In that light, such treatment programs are more than a second chance for
low-level criminals—they are a sound investment for taxpayers.
That is the conclusion of a year-long study by two criminal justice policy
experts who interviewed Wisconsin judges, corrections officials, prosecutors and
others on the state's drug problem, according to a report Tuesday in the
Milwaukee Journal Sentinel.
The study, commissioned by sentencing reform advocates at the Drug Policy
Alliance, urges state lawmakers to make a major, long-term financial commitment
to finding alternatives to incarceration.
The report acknowledges that most decision-makers are willing to explore such
programs until it comes time to lay money on the table. State legislators so far
have opted to keep nonviolent offenders locked up for nearly $29,000 a year
rather than pay an average of $6,100 to put them through community-based
treatment programs.
Wood County has firsthand experience with this phenomenon.
A task force of local criminal justice officials started an Adult Drug Court
in late 2004 as an alternative to jail for drug offenders. Participants are
required to stay clean and sober, show up for drug testing and court appearances
and undergo counseling. In exchange, they are kept out of jail and given a
chance to contribute to society.
But when the county had to make budget cuts last year, one of the line items
removed was the funding for the drug court. The court was saved for 2006 only
after organizers cut the program costs in half, to $15,000, and an anonymous
donor stepped forward through the Community Foundation of South Wood County.

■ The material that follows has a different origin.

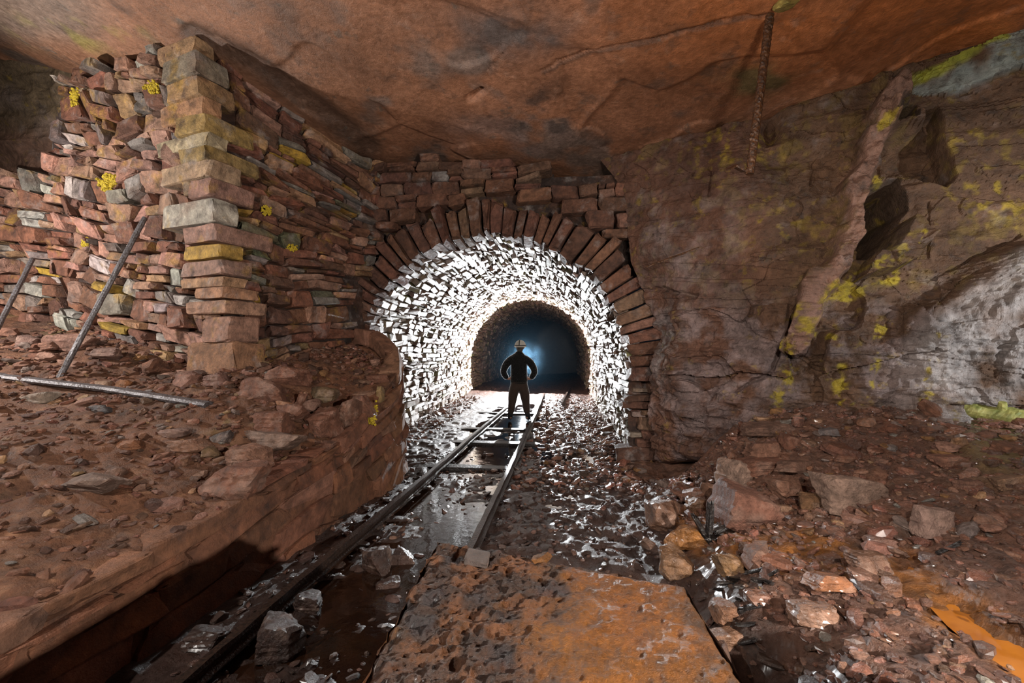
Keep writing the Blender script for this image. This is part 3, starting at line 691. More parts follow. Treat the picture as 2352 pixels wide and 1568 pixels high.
def rock(seed, tmpl=ICO3, k=13, lo=.42, hi=.9, rough=.035):
    """angular broken rock: a ball cut by random planes, then pitted"""
    r = np.random.default_rng(seed); D = tmpl[0]
    B = np.linalg.qr(r.normal(size=(3, 3)))[0] if k > 20 else np.eye(3)
    ax = np.r_[B, -B] + r.normal(size=(6, 3)) * .24; ax /= np.linalg.norm(ax, axis=1)[:, None]
    n = r.normal(size=(7, 3)); n /= np.linalg.norm(n, axis=1)[:, None]
    n = np.r_[ax, n]; h = np.r_[r.uniform(.42, .62, 6), r.uniform(.5, .78, 7)]
    dn = D @ n.T; rr = np.where(dn > .05, h / np.maximum(dn, .05), 9).min(1); rr = np.minimum(rr, 1.1)
    V = D * rr[:, None]; V += D * (rough * fbm(V * 3.2 + seed, 3, seed % 97) + rough * .6 * np.round(2 * vnoise(V * 3 * np.array([.4, .4, 3]) + seed, 3)))[:, None]
    s = V.max(0) - V.min(0); c = (V.max(0) + V.min(0)) / 2
    return (V - c) / s * 2, tmpl[1]
def rotm(rx, ry, rz):
    cx, sx, cy, sy, cz, sz = math.cos(rx), math.sin(rx), math.cos(ry), math.sin(ry), math.cos(rz), math.sin(rz)
    return np.array([[cz, -sz, 0], [sz, cz, 0], [0, 0, 1]]) @ np.array([[cy, 0, sy], [0, 1, 0], [-sy, 0, cy]]) @ np.array([[1, 0, 0], [0, cx, -sx], [0, sx, cx]])
YR = rotm(0, 0, YAW)
rk = [1000]
def key_rock(px, py, wp, hp, label, col=RED, mat=None, roll=0, flat=1.0, lift=0, deep=.8, group=None, name='rock', cat='rock', seed=None):
    d = hit(px, min(py + hp * .38, 1566 + 200)) or 4; d += .06 * wp * d / F
    W, H = wp * d / F / 2, hp * d / F / 2
    rk[0] += 1; V, Fc = rock(seed or rk[0], ICO4 if wp > 60 else ICO3)
    tilt = math.atan2(CAMZ - .5, d) * .35
    V = V * np.array([W, (W * .35 + H * .65) * deep + .3 * H, H * .95 * flat]); V = V @ rotm(-tilt, roll, 0).T @ YR.T
    c = P(px, py + 2, d); c[2] += lift
    r = np.random.default_rng(rk[0]); nz = fbm(V / max(W, .01) * 1.6, 3, rk[0] % 50)[:, None]
    cc = np.array(col)[None] * (1 + .25 * nz) ; pal = np.array((.32, .22, .17))[None]; m = np.clip((nz - .35) * 1.2, 0, .4); cc = cc * (1 - m) + pal * m
    a = Acc(); a.add(V + c, Fc, cc); o = a.build(name, mat or M_BOULD, origin=tuple(c)); return tag(o, label, cat, group)

ORG = (.34, .13, .02); WETR = (.06, .028, .018)
KL = [ # on the ledge
 (550, 1100, 135, 88, 'large flat-topped brown rock overhanging a dark hollow near the front of the ledge', RED),
 (570, 1046, 115, 62, 'angular brown rock with a whitish left edge, on the ledge edge behind the largest slab', (.27, .13, .08)),
 (632, 1012, 128, 58, 'broad greyish slab with pitted front face, midway along the ledge edge', (.24, .15, .11)),
 (630, 968, 74, 54, 'blocky brown rock with sloping top behind the broad greyish slab', RED),
 (674, 946, 58, 46, 'narrow leaning brown rock touching the right side of a blocky rock', RED),
 (744, 968, 80, 76, 'tall wedge of brown rock on the ledge edge, left of the lichen-capped stone', RED),
 (797, 948, 64, 76, 'upright brown rock with stepped ridges standing on the ledge edge', (.23, .11, .07)),
 (838, 930, 58, 54, 'brown rock crowned by yellow lichen at the far end of the ledge edge', RED),
 (612, 893, 98, 62, 'wide flat brown block lying below the foot of the pillar', (.21, .09, .055)),
 (742, 905, 70, 42, 'flat ochre-brown rock with a black patch on its top', (.16, .10, .05)),
 (694, 918, 28, 36, 'small upright cube-like brown rock beside the black-patched one', RED),
 (717, 930, 38, 36, 'small tilted diamond-shaped rock in front of the black-patched one', (.26, .14, .10)),
 (655, 931, 48, 30, 'rounded orange-brown rock left of the small tilted rock', (.30, .13, .06)),
 (662, 862, 92, 50, 'angular rock leaning at the pillar foot on its tunnel side', RED),
 (436, 868, 58, 40, 'pointed brown rock on the mud left of the pillar foot', (.27, .13, .09)),
 (500, 869, 62, 34, 'dull brown rock with rounded back under the lowest corner block', (.20, .10, .075)),
 (838, 905, 66, 22, 'long pale brown brick-like stone near the far end of the ledge', (.30, .16, .10)),
 (868, 868, 60, 24, 'flat brown slab at the far tip of the ledge', RED),
 (873, 905, 20, 44, 'thin upright ochre-edged stone at the ledge tip', (.32, .2, .08)),
 (205, 1108, 150, 48, 'long low greyish slab half sunk in smooth mud at the left', (.26, .17, .13)),
 (268, 1084, 46, 30, 'small knobbly stone at the right end of the long greyish slab', (.22, .12, .08)),
 (440, 1022, 92, 36, 'long pointed brown flake on the ledge below the iron bar end', (.26, .13, .08)),
 (512, 1000, 40, 32, 'dark grey rounded stone among brown flakes', (.12, .09, .08)),
 (486, 1038, 46, 34, 'squat olive-brown stone right of the long pointed flake', (.20, .12, .06)),
 (398, 992, 66, 24, 'low whitish-edged flake behind the long pointed one', (.30, .18, .14)),
 (300, 1018, 60, 26, 'orange-brown flake left of the low whitish-edged one', (.27, .11, .05)),
 (165, 785, 104, 46, 'big pinkish boulder at the foot of the wall behind the leaning rod', (.34, .18, .13)),
 (62, 782, 62, 36, 'oval pitted boulder at the wall foot near the left frame edge', (.24, .14, .11)),
 (247, 812, 66, 38, 'oval pitted boulder right of the leaning rod', (.24, .14, .11)),
 (112, 818, 48, 24, 'rounded pinkish stone below the big pinkish boulder', PINK),
 (237, 880, 42, 18, 'small cream-brown oval stone lying on the mud right of the rod foot', (.36, .22, .14)),
 (288, 880, 32, 22, 'small orange stone beside the cream-brown oval one', (.36, .15, .06)),
 (92, 912, 60, 32, 'pale and black two-toned stone propping the lying iron bar', (.34, .26, .2)),
 (236, 938, 42, 22, 'charcoal-coloured lump on the mud below the iron bar', (.09, .08, .08)),
]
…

In November, the Adult Drug Court celebrated its first two graduations. That
quite probably equates to two people spared incarceration, two families
prevented from being torn apart and taxpayers saved nearly $60,000 in annual
prison costs.
One could argue that Wood County's mix of private and public funding, and its
sort of make-shift, low-budget drug court, is all the taxpayers can afford.
Perhaps that is true, considering the millions we're already forced to spend
to place nonviolent offenders in jail and prison, where they are as likely to
spiral into a life of more serious crime and more expense to the public than to
undergo rehabilitation.
The Wood County Adult Drug Court and the study for the Drug Policy Alliance
provide us with credible evidence that the thing we really cannot afford is to
ignore alternatives to prison.
Wisconsin's lawmakers ought to use Wood County's drug court as a shining
example for a statewide program, but one with an adequate annual investment to
ensure its success and continuation.